## Start Given information

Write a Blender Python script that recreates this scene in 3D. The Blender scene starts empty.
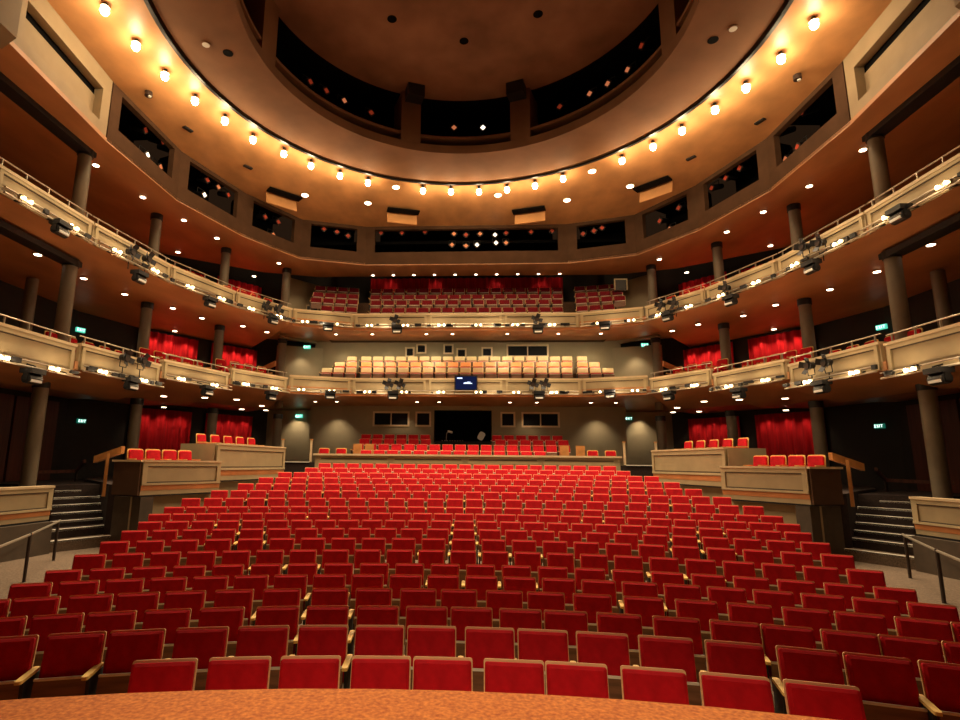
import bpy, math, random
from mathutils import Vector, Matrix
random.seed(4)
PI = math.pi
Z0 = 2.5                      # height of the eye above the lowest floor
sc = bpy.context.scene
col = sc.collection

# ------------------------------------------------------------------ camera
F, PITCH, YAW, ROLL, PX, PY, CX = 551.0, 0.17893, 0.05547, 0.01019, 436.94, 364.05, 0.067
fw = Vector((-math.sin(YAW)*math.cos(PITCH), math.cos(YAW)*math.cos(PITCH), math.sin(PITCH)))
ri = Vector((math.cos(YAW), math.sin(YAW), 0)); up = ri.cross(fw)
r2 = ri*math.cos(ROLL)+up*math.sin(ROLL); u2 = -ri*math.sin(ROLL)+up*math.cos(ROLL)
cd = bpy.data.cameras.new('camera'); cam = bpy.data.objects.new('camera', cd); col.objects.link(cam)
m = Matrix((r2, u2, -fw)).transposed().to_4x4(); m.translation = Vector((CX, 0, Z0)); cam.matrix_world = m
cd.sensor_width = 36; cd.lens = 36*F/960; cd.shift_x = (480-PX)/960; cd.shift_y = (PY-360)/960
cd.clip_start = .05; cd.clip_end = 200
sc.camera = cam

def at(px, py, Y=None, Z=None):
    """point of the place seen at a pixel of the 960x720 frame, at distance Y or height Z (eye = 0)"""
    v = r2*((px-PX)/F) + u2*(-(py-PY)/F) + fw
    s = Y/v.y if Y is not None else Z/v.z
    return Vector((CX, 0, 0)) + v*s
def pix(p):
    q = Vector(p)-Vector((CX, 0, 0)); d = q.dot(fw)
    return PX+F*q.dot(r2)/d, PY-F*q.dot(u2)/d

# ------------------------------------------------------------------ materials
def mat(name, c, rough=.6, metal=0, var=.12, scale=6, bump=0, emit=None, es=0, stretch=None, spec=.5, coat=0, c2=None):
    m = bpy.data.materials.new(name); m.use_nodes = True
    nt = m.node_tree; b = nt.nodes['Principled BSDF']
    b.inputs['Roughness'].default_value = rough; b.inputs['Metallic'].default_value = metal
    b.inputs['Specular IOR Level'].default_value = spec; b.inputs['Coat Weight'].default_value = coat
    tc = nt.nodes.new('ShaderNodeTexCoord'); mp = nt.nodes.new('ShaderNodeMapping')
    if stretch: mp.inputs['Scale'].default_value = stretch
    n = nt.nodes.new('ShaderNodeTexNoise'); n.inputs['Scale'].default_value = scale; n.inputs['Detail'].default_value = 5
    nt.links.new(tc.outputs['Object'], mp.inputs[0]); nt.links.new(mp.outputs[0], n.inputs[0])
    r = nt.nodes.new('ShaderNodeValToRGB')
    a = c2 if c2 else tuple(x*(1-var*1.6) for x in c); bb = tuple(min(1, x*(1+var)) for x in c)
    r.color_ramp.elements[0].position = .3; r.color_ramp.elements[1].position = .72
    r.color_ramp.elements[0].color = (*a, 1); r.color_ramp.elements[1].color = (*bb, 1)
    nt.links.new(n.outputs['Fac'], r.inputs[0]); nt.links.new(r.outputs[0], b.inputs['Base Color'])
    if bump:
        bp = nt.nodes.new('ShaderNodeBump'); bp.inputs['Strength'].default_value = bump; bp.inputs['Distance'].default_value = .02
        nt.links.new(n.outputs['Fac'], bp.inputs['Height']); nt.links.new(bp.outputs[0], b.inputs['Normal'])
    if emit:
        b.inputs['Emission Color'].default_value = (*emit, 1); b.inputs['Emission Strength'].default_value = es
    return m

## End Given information

# Exercise prompt:
Quote the full listing above word for word; exclude every picture from the copy.

# The reply:
Write a Blender Python script that recreates this scene in 3D. The Blender scene starts empty.
import bpy, math, random
from mathutils import Vector, Matrix
random.seed(4)
PI = math.pi
Z0 = 2.5                      # height of the eye above the lowest floor
sc = bpy.context.scene
col = sc.collection

# ------------------------------------------------------------------ camera
F, PITCH, YAW, ROLL, PX, PY, CX = 551.0, 0.17893, 0.05547, 0.01019, 436.94, 364.05, 0.067
fw = Vector((-math.sin(YAW)*math.cos(PITCH), math.cos(YAW)*math.cos(PITCH), math.sin(PITCH)))
ri = Vector((math.cos(YAW), math.sin(YAW), 0)); up = ri.cross(fw)
r2 = ri*math.cos(ROLL)+up*math.sin(ROLL); u2 = -ri*math.sin(ROLL)+up*math.cos(ROLL)
cd = bpy.data.cameras.new('camera'); cam = bpy.data.objects.new('camera', cd); col.objects.link(cam)
m = Matrix((r2, u2, -fw)).transposed().to_4x4(); m.translation = Vector((CX, 0, Z0)); cam.matrix_world = m
cd.sensor_width = 36; cd.lens = 36*F/960; cd.shift_x = (480-PX)/960; cd.shift_y = (PY-360)/960
cd.clip_start = .05; cd.clip_end = 200
sc.camera = cam

def at(px, py, Y=None, Z=None):
    """point of the place seen at a pixel of the 960x720 frame, at distance Y or height Z (eye = 0)"""
    v = r2*((px-PX)/F) + u2*(-(py-PY)/F) + fw
    s = Y/v.y if Y is not None else Z/v.z
    return Vector((CX, 0, 0)) + v*s
def pix(p):
    q = Vector(p)-Vector((CX, 0, 0)); d = q.dot(fw)
    return PX+F*q.dot(r2)/d, PY-F*q.dot(u2)/d

# ------------------------------------------------------------------ materials
def mat(name, c, rough=.6, metal=0, var=.12, scale=6, bump=0, emit=None, es=0, stretch=None, spec=.5, coat=0, c2=None):
    m = bpy.data.materials.new(name); m.use_nodes = True
    nt = m.node_tree; b = nt.nodes['Principled BSDF']
    b.inputs['Roughness'].default_value = rough; b.inputs['Metallic'].default_value = metal
    b.inputs['Specular IOR Level'].default_value = spec; b.inputs['Coat Weight'].default_value = coat
    tc = nt.nodes.new('ShaderNodeTexCoord'); mp = nt.nodes.new('ShaderNodeMapping')
    if stretch: mp.inputs['Scale'].default_value = stretch
    n = nt.nodes.new('ShaderNodeTexNoise'); n.inputs['Scale'].default_value = scale; n.inputs['Detail'].default_value = 5
    nt.links.new(tc.outputs['Object'], mp.inputs[0]); nt.links.new(mp.outputs[0], n.inputs[0])
    r = nt.nodes.new('ShaderNodeValToRGB')
    a = c2 if c2 else tuple(x*(1-var*1.6) for x in c); bb = tuple(min(1, x*(1+var)) for x in c)
    r.color_ramp.elements[0].position = .3; r.color_ramp.elements[1].position = .72
    r.color_ramp.elements[0].color = (*a, 1); r.color_ramp.elements[1].color = (*bb, 1)
    nt.links.new(n.outputs['Fac'], r.inputs[0]); nt.links.new(r.outputs[0], b.inputs['Base Color'])
    if bump:
        bp = nt.nodes.new('ShaderNodeBump'); bp.inputs['Strength'].default_value = bump; bp.inputs['Distance'].default_value = .02
        nt.links.new(n.outputs['Fac'], bp.inputs['Height']); nt.links.new(bp.outputs[0], b.inputs['Normal'])
    if emit:
        b.inputs['Emission Color'].default_value = (*emit, 1); b.inputs['Emission Strength'].default_value = es
    return m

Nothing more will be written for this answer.